WRITTEN INSTRUCTION. Among the records that follow, find the line with "Write a Blender" and the line with "S.view_settings.gamma=0.66". Set down those lines and all lines between them exactly, without adding anything.

****

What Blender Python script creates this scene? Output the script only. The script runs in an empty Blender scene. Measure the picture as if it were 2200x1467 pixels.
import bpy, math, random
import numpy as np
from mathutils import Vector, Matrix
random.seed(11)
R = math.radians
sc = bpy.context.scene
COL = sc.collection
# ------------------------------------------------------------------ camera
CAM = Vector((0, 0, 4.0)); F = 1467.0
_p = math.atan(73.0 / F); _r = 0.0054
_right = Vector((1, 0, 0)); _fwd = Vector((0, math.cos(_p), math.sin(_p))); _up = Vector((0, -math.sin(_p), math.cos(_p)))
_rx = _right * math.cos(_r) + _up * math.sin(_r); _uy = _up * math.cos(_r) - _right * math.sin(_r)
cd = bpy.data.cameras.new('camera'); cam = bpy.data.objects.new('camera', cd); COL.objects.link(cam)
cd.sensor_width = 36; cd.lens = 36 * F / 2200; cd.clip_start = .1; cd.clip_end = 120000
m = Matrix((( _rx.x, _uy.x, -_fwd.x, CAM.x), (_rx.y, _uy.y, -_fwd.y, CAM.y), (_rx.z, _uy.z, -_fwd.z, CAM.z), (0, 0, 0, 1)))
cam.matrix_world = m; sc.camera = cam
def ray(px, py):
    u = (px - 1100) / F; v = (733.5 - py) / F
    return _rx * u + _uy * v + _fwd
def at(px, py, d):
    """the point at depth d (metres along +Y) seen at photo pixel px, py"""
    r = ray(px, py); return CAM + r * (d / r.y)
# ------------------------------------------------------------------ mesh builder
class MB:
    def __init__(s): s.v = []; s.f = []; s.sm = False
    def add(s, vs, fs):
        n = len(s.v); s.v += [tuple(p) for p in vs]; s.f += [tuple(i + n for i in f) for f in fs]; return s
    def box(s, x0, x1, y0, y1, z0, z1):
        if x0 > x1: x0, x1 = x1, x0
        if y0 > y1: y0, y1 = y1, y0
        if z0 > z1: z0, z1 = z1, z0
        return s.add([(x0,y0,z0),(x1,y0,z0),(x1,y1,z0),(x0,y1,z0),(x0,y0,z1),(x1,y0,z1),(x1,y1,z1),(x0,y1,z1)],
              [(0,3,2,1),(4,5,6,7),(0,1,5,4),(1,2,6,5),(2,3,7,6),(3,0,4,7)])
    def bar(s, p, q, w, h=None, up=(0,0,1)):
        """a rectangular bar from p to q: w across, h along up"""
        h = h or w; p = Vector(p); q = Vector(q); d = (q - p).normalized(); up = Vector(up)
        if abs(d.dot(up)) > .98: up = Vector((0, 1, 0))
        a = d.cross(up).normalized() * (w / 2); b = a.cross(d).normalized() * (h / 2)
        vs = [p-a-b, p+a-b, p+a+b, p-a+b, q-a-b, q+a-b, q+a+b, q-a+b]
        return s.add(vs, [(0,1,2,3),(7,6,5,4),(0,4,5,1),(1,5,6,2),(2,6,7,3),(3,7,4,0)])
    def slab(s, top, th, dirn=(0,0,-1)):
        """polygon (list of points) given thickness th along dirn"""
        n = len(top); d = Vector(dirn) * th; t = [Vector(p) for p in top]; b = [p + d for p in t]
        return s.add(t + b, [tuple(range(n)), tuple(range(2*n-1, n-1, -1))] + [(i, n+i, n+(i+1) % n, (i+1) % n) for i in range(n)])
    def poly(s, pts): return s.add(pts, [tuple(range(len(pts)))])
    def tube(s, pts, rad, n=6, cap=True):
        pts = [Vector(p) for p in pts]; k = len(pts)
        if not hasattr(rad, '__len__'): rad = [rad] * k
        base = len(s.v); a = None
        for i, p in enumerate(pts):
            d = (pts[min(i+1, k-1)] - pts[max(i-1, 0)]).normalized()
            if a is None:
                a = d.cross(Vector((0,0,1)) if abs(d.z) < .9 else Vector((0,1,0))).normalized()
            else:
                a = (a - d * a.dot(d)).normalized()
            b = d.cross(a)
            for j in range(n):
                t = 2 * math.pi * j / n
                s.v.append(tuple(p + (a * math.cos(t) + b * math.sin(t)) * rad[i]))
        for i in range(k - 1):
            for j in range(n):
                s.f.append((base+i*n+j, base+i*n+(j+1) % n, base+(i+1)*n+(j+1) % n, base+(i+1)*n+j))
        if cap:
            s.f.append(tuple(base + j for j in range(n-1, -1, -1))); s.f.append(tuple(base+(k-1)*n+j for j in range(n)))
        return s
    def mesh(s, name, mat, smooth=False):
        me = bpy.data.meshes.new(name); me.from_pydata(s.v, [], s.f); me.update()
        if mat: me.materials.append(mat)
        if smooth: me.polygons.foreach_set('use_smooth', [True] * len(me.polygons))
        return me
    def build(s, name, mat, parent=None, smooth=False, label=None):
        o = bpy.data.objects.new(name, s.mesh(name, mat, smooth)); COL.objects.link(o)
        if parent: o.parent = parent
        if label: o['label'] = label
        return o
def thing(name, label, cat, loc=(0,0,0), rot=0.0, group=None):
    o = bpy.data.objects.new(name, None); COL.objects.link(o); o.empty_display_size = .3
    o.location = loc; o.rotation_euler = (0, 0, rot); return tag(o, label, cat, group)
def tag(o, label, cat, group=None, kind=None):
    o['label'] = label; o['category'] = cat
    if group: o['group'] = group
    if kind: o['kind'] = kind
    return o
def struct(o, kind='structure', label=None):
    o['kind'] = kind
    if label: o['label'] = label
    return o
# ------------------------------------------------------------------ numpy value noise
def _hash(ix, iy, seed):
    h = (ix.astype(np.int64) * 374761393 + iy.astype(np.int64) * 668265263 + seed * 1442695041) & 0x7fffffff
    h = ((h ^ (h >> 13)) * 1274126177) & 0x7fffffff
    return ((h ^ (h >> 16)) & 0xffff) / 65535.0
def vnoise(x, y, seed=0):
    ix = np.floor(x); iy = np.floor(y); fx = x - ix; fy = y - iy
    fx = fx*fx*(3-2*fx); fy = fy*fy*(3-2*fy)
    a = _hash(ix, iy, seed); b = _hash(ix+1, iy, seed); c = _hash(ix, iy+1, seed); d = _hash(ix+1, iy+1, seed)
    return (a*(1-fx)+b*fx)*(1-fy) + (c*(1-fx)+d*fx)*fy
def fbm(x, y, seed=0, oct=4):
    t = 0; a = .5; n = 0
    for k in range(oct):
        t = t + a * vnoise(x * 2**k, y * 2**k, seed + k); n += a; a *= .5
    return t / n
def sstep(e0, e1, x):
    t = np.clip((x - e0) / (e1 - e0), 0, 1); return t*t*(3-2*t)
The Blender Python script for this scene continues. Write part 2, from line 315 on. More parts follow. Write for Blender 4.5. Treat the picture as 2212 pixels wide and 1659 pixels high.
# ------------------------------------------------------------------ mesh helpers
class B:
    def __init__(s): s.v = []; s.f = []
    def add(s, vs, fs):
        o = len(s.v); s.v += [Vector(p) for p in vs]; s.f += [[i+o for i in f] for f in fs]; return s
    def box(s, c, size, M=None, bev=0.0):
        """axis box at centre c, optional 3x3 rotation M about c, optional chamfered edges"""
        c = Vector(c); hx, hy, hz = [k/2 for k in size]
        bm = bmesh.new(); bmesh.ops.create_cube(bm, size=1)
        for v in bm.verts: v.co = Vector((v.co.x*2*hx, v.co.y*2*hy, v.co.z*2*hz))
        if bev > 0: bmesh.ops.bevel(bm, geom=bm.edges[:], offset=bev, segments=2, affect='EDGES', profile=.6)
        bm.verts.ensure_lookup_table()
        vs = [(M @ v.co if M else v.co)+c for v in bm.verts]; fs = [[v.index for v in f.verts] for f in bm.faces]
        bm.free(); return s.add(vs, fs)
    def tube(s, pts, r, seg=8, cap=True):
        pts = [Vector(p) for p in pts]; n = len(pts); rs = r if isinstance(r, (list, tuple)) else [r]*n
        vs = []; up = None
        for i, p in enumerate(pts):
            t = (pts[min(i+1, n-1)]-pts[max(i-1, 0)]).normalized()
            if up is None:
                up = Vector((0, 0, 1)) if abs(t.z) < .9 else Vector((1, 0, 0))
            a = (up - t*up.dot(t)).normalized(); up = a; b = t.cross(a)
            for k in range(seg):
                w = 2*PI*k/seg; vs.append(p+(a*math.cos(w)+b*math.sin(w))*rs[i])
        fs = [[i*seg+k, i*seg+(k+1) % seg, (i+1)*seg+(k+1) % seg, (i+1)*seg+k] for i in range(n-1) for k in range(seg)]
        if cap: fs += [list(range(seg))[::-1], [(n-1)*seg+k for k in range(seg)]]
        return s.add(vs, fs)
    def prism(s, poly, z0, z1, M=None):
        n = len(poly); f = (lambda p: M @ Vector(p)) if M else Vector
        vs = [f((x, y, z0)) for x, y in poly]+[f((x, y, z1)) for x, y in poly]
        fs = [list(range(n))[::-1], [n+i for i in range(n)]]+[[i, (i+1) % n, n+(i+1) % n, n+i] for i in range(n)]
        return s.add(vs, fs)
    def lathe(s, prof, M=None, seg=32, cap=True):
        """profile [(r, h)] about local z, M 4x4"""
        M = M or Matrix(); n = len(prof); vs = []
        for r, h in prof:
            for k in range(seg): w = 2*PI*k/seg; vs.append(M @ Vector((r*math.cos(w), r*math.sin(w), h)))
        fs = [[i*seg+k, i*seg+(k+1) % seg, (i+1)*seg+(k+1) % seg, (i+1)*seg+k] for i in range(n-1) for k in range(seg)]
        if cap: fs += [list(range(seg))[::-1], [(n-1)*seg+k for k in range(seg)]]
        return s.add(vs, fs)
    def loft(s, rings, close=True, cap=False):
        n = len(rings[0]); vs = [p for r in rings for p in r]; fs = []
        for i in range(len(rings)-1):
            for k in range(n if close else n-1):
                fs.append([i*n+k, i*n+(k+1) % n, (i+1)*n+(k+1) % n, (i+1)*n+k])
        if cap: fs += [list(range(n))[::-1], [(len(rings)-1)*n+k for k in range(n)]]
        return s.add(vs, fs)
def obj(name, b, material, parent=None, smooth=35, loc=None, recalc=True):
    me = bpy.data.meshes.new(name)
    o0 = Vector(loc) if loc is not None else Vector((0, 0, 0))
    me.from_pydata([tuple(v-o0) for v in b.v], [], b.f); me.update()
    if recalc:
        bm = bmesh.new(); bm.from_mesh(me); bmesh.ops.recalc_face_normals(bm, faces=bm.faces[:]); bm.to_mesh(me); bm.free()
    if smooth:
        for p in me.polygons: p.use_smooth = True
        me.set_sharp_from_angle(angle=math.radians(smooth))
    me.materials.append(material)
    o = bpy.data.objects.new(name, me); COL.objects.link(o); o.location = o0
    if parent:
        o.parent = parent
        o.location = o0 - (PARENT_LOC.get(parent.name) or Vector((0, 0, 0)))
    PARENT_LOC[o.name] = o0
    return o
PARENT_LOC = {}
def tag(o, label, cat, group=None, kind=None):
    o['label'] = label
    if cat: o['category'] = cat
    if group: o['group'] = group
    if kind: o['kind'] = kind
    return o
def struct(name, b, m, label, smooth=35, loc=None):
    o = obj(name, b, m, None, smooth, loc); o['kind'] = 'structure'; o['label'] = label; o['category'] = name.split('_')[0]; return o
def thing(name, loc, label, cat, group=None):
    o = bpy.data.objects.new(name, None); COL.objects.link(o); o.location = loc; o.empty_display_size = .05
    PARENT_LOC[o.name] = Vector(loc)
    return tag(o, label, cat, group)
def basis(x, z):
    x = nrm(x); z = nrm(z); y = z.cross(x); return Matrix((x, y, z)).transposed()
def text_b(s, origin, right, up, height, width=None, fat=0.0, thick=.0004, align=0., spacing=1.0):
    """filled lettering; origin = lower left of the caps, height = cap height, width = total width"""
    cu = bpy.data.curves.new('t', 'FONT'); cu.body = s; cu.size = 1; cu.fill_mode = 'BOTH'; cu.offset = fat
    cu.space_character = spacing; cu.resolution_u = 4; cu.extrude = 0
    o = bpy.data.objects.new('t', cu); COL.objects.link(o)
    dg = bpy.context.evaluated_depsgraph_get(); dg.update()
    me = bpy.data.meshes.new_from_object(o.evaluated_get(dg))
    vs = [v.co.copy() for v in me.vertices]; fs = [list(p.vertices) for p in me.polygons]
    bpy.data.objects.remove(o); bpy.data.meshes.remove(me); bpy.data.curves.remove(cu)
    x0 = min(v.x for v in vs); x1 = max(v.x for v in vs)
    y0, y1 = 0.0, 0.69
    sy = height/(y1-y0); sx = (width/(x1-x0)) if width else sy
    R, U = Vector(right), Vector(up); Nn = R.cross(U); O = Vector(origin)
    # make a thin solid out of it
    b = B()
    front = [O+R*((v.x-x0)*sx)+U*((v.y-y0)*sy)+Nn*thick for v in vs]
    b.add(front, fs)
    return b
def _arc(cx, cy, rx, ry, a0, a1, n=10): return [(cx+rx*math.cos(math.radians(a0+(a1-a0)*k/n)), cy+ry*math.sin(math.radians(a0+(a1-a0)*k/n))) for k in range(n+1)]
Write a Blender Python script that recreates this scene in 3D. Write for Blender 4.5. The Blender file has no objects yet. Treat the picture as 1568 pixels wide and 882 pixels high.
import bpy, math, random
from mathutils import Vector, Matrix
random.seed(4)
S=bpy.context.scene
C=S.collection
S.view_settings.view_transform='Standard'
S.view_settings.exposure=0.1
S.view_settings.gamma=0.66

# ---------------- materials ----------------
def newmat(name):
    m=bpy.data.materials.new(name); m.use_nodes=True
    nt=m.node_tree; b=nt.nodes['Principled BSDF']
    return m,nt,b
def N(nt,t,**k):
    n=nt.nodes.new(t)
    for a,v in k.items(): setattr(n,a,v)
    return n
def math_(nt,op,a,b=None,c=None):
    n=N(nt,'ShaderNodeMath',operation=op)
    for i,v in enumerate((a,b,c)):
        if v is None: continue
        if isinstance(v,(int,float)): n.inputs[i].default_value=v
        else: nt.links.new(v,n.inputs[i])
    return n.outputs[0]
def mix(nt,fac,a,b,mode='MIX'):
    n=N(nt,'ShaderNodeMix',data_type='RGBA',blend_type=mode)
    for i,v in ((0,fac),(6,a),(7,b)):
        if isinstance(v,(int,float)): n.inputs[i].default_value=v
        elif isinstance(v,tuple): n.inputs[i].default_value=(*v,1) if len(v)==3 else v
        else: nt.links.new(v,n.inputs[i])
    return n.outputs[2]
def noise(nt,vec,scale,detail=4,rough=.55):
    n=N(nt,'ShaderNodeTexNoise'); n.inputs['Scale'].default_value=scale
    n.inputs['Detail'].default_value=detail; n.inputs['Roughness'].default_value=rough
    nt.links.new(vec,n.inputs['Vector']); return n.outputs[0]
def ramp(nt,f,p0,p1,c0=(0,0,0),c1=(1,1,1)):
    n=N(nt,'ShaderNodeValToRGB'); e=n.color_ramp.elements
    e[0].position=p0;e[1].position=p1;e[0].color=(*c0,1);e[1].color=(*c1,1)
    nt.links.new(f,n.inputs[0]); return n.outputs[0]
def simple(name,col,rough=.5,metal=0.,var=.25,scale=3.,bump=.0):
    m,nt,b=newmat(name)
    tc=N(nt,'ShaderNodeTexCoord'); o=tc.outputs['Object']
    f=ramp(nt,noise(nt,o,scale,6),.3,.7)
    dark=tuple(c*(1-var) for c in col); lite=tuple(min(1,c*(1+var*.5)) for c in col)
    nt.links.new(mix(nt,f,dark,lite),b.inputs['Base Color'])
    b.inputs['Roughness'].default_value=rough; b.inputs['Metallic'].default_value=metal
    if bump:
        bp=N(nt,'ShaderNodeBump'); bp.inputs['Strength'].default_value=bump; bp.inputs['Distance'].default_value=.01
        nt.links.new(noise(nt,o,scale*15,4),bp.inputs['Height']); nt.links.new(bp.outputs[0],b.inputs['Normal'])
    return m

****

IN RESPONSE.
Write a Blender Python script that recreates this scene in 3D. Write for Blender 4.5. The Blender file has no objects yet. Treat the picture as 1568 pixels wide and 882 pixels high.
import bpy, math, random
from mathutils import Vector, Matrix
random.seed(4)
S=bpy.context.scene
C=S.collection
S.view_settings.view_transform='Standard'
S.view_settings.exposure=0.1
S.view_settings.gamma=0.66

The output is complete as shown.